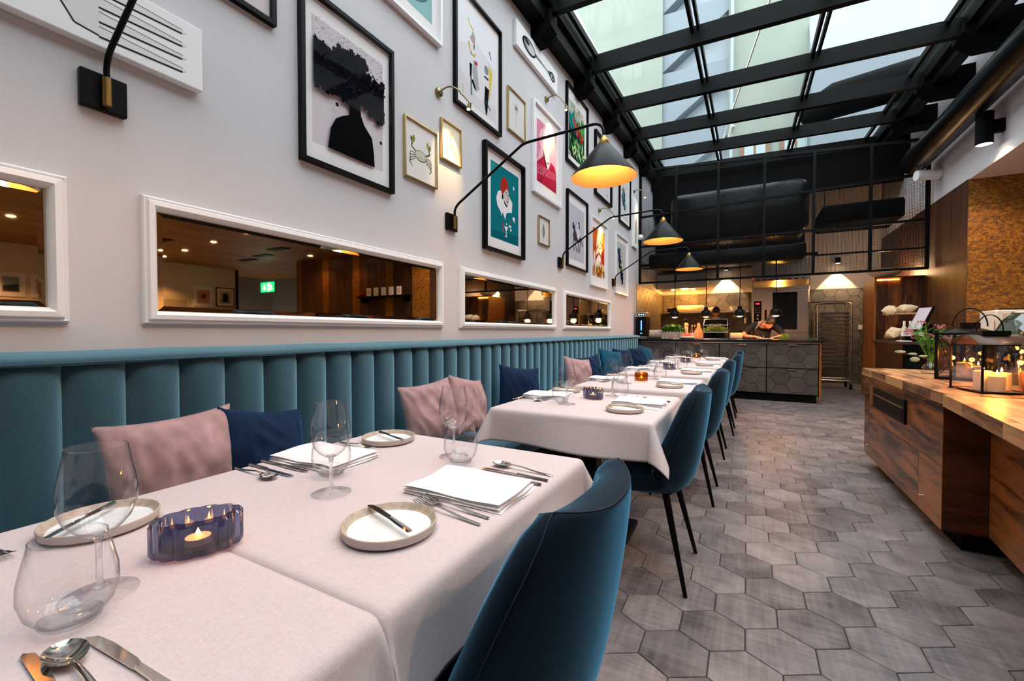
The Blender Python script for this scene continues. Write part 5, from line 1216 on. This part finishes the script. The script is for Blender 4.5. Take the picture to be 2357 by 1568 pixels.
# ================================================================== WOODEN ISLAND
isl = thing('wooden_island', 'long walnut island with butcher-block top at the right', 'island', (0,0,0))
MB().box(2.91, 3.72, 3.105, 4.79, .10, .772).build('carcass', WALNUTX, isl)
MB().box(2.98, 3.66, 3.13, 4.75, 0, .10).build('plinth', BLACKM, isl)
def panel(y0, y1, z0, z1, name='front_panel'): return MB().box(2.887, 2.91, y0+.002, y1-.002, z0+.002, z1-.002).build(name, WALNUT, isl, bevel=.0015)
panel(4.65, 4.815, .10, .44); panel(4.65, 4.815, .44, .77); up = panel(3.09, 4.65, .44, .77); pa = panel(3.45, 4.65, .10, .44); pb = panel(3.09, 3.45, .10, .44)
gr = MB().box(2.872, 2.888, 3.675, 4.465, .555, .715).build('vent_grille', BLACK, up)
for k in range(5): MB().box(2.868, 2.8725, 3.70, 4.44, .575+k*.026, .585+k*.026).build('slat', BLACK if k != 3 else mat('bronze_slat', '#6a4c34', .4), up)
for y_, p_ in ((3.40, pb), (4.70, pa)): MB().tube([(2.887,y_,.185),(2.878,y_,.185)], .008, 10).build('lock', CHROME, p_)
MB().box(2.889, 3.09, 3.09, 3.105, .10, .772).build('side_panel', WALNUTX, isl)
# near part with the overhanging bar top
nb = MB(); nb.prism([(3.075, 3.09), (3.72, 3.09), (3.62, 1.0), (2.90, 1.0)], .10, .775, lambda a, b, d: (a, b, d)); nb.build('bar_body', WALNUT, isl)
nb = MB(); nb.prism([(3.15, 3.05), (3.66, 3.05), (3.56, 1.1), (3.0, 1.1)], 0, .10, lambda a, b, d: (a, b, d)); nb.build('bar_plinth', BLACKM, isl)
for z0, z1 in ((.11, .42), (.424, .77)):
    nb = MB(); nb.prism([(3.078, 3.085), (3.066, 3.085), (2.888, 1.0), (2.90, 1.0)], z0, z1, lambda a, b, d: (a, b, d)); nb.build('bar_panel', WALNUT, isl)
def worktop(x0, x1, y0, y1, loc, rz):
    o = MB().box(x0+.004, x1-.004, y0+.004, y1-.004, .785, .822).build('worktop', WALNUTX, isl); o.location = loc; o.rotation_euler = (0,0,rz)
    sw = .044; L_ = .46; r = random.Random(int(y0*100)); n = int(round((x1-x0)/sw)); sw = (x1-x0)/n
    cache = {}
    for k in range(n):
        y_ = y0; first = True
        while y_ < y1-1e-4:
            l = min((L_*(.4+.6*r.random()) if first else L_*(.8+.4*r.random())), y1-y_); l = round(l, 2) or .01
            if y1-y_-l < .06: l = y1-y_
            MB().box(0, sw-.0006, 0, l-.0008, .780 if k in (0, n-1) else .81, .84).build('stave', BUTCHER, o, loc=(x0+k*sw, y_, 0)); y_ += l; first = False
worktop(2.872, 3.75, 2.985, 4.85, (0,0,0), 0)
worktop(0, .88, -1.95, -.004, (2.852, 2.985, 0), -math.atan(.1))
IZ = .8405
# small glass vase with flowers
v = thing('bud_vase', 'small clear glass vase of pink flowers on the island', 'vase', (3.20, 4.40, IZ))
MB().lathe([(.001,.004),(.050,.004),(.054,.012),(.052,.045),(.036,.072),(.020,.085),(.019,.100),(.028,.118)], 28).build('glass_body', GLASS, v, smooth=60)
MB().lathe([(.001,.0005),(.05,.0005),(.052,.004),(.001,.006)], 24).build('glass_base', STEMG, v)
r = random.Random(4); b = MB(); fl = MB(); lf = MB()
for k in range(16):
    a = r.random()*6.28; l = .16+.14*r.random(); tip = Vector((cos(a)*.07*(1+r.random()), sin(a)*.07, .10+l)); b.tube([(0,0,.02), (cos(a)*.012, sin(a)*.012, .11), tip], .0018, 5)
    if k < 9:
        for q in range(16): fl.ell(tip+Vector(((r.random()-.5)*.045-.02, (r.random()-.5)*.045, (r.random()-.5)*.03)), (.006,.006,.005), 6, 4)
    for q in range(7):
        s_ = .4+.6*r.random(); p = Vector((0,0,.11)).lerp(tip, s_); d = Vector((r.random()-.5, r.random()-.5, r.random()*.6)).normalized(); sd = d.cross(Vector((0,0,1))).normalized()
        L_ = .05; lf.add([p, p+d*L_*.5+sd*.011, p+d*L_, p+d*L_*.5-sd*.011], [(0,1,2,3)])
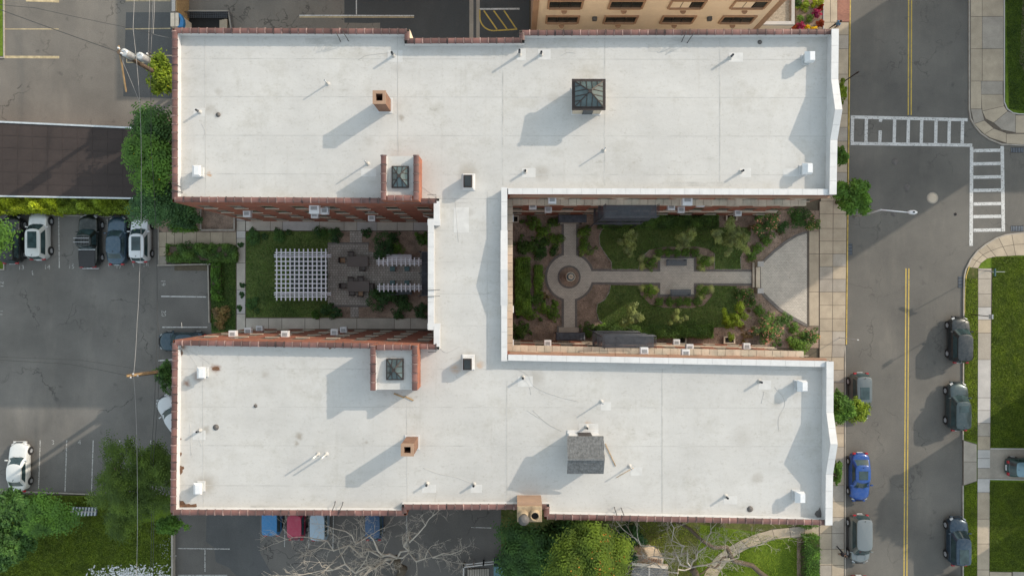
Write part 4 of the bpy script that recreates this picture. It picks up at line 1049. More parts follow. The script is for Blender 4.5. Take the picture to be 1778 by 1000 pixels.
# dried mud washed into the corners of the roof (lies on it in shallow drifts)
def drift(pts, h=.03):
    q = [P(x,y,ZR) for x,y in pts]; c = sum(q, Vector())/len(q); m = MB()
    n = len(q)
    for i in range(n):
        a, b = q[i], q[(i+1)%n]; m.face([(a.x,a.y,ZR+.003),(b.x,b.y,ZR+.003),(c.x,c.y,ZR+h)])
    o = m.build('mud_drift', M['mud'], B)
def blobpx(cx,cy,rx,ry,n=11): return [(cx+rx*math.cos(a)*random.uniform(.7,1.15), cy+ry*math.sin(a)*random.uniform(.7,1.15)) for a in [2*math.pi*i/n for i in range(n)]]
drift([(309,883),(308,872),(312,869),(318,869),(320,875),(328,874),(335,877),(341,874),(342,879),(336,882),(324,883),(316,884)])
for (cx_,cy_,rx,ry) in ((314,816,3.5,8),(317,812,3,3),(314,788,1.8,4),(314,762,1.2,2),(310,849,2,3),(311,860,1.2,1.5),(375,640,9,3.5),(573,604,3,2),(312,602,4,4),(315,612,3,6)): drift(blobpx(cx_,cy_,rx,ry))
o = MB(); q=[(1414,892),(1417,887),(1421,885),(1423,880),(1425,886),(1427,897),(1419,898)]
m = MB().prism(poly_px(q,0),ZR,ZR+.02); 
m = MB(); m.prism([tuple(P(x,y,ZR)[:2]) for x,y in q], ZR+.002, ZR+.03).build('torn_membrane', M['manhole'], B)
# loose pole and boards on the roof
for (a,b,r_) in (((1051,770),(1069,809),.03),((1100,812),(1070,829),.02)): MB().tube([P(*a,ZR+.05),P(*b,ZR+.05)], r_, 6).build('roof_rod', M['wood_tan'], B)
for (a,b) in (((684,683),(702,690)),((703,688),(718,695))): 
    MB().obox(P(*a,ZR),P(*b,ZR),.1,ZR+.01,ZR+.06).build('loose_board', M['wood_tan'], B)

# ---- window air conditioners ----
def ac(px, py, wall_y, side, label, w_=.62, big=1.0, xwall=None):
    if xwall is None:
        z = max(1.5, min(13.5, CAMZ - FOC*(wall_y+side*.25)/(500-py))); c = P(px, py, z); c.y = wall_y; rz = 0 if side > 0 else math.pi
    else: z = 8; c = Vector((xwall, PY(py,8), z)); rz = -math.pi/2
    e = empty('window_air_conditioner', c, rz, label, 'air conditioner', 'air conditioners hanging out of the court windows')
    w_ *= big; h = .42; d = .52*big
    MB().box(-w_/2,w_/2,.01,d,-h,0,.03).build('casing', M['white_metal'], e, local=True)
    for k in range(4): MB().box(-w_*.32,w_*.32,.12+k*.07,.15+k*.07,0,.012).build('louvre', M['dark_metal'], e, local=True)
    MB().box(-w_/2+.03,w_/2-.03,d,d+.02,-h+.04,-.04).build('coil_grille', M['galv'], e, local=True)
    MB().box(-w_/2-.03,w_/2+.03,-.02,.06,-h-.05,-h-.003).build('bracket', M['white_metal'], e, local=True)
WN = PY(352,ZC); WS = PY(594,ZC)
ac(428,371,PY(351.5,ZC),-1,'white air conditioner nearest the outer corner of the upper pergola court wall')
ac(545,361,WN,-1,'largest white air conditioner, high on the upper brick wall of the pergola court',big=1.25)
ac(546,373,WN,-1,'small white air conditioner just below the largest one in the pergola court')
ac(563,366,WN,-1,'white air conditioner just right of the largest one in the pergola court')
ac(645,378.5,WN,-1,'lone low white air conditioner near the tower on the upper pergola court wall')
ac(403,580,PY(592.5,ZC),1,'white air conditioner nearest the outer corner of the lower orange-lit brick wall')
ac(430,574.5,PY(593,ZC),1,'second white air conditioner from the outer corner of the orange-lit wall')
ac(450,571,PY(593,ZC),1,'small grey-white air conditioner low on the orange-lit wall below the pergola court walk')
ac(494,580.5,WS,1,'white air conditioner standing alone mid-way along the orange-lit wall below the pergola')
ac(580,577,WS,1,'white air conditioner of a close pair below the two patio tables, left one')
ac(596,573,WS,1,'small white air conditioner of a close pair below the two patio tables, right one')
ac(925,358,YN,-1,'white air conditioner nearest the inner corner on the upper garden wall')
ac(959,344.5,YN,-1,'white air conditioner high above the upper garden door, over the tan string course')
ac(952,364,YN,-1,'white air conditioner low beside the upper slate canopy')
ac(1194,347.5,YN,-1,'largest white air conditioner above the tan string course of the upper garden wall',big=1.25)
ac(1166,359,YN,-1,'white air conditioner right of the upper fire escape, upper of a pair')
ac(1183,364,YN,-1,'white air conditioner right of the upper fire escape, lower of a pair')
ac(1217,353,YN,-1,'small white bracket-like air conditioner right of the largest one on the upper garden wall')
ac(1282,369.5,YN,-1,'rightmost white air conditioner low on the upper garden wall')
ac(951,596,YS,1,'white air conditioner left of the lower slate canopy')
ac(1119,611,YS,1,'white air conditioner at the right end of the lower fire escape')
ac(1191,614,PY(622,ZC),1,'white air conditioner by the tan string course of the lower garden wall')
ac(1198,603.5,PY(622,ZC),1,'grey-white air conditioner just below the long hedge on the lower garden wall')
ac(1175,594.5,PY(622,ZC),1,'small low white air conditioner tucked under the end of the lower garden hedge')
ac(1297,601.5,PY(624,ZC),1,'rightmost white air conditioner on the lower garden wall')
for py_, l_ in ((379,'upper'),(537,'middle'),(596,'lowest')): ac(0,py_,0,0,f'{l_} of three white air conditioners on the wall closing the garden',xwall=FT[7].x)
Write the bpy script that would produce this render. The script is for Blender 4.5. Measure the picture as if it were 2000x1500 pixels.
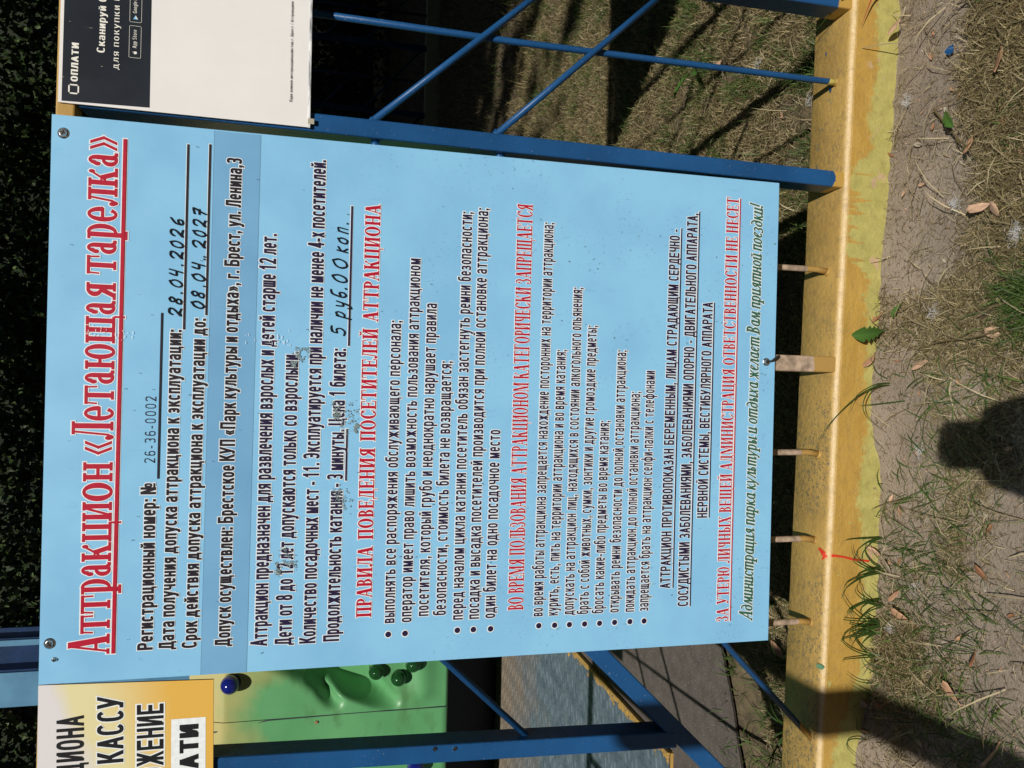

### Given exercise:
From the records above, copy every line that holds the word "part".

### Expected answer:
The Blender Python script for this scene continues. Write part 5, from line 1216 on. This part finishes the script. The script is for Blender 4.5. Take the picture to be 2357 by 1568 pixels.
# near part with the overhanging bar top
Write part 4 of the bpy script that recreates this picture. It picks up at line 1049. More parts follow. The script is for Blender 4.5. Take the picture to be 1778 by 1000 pixels.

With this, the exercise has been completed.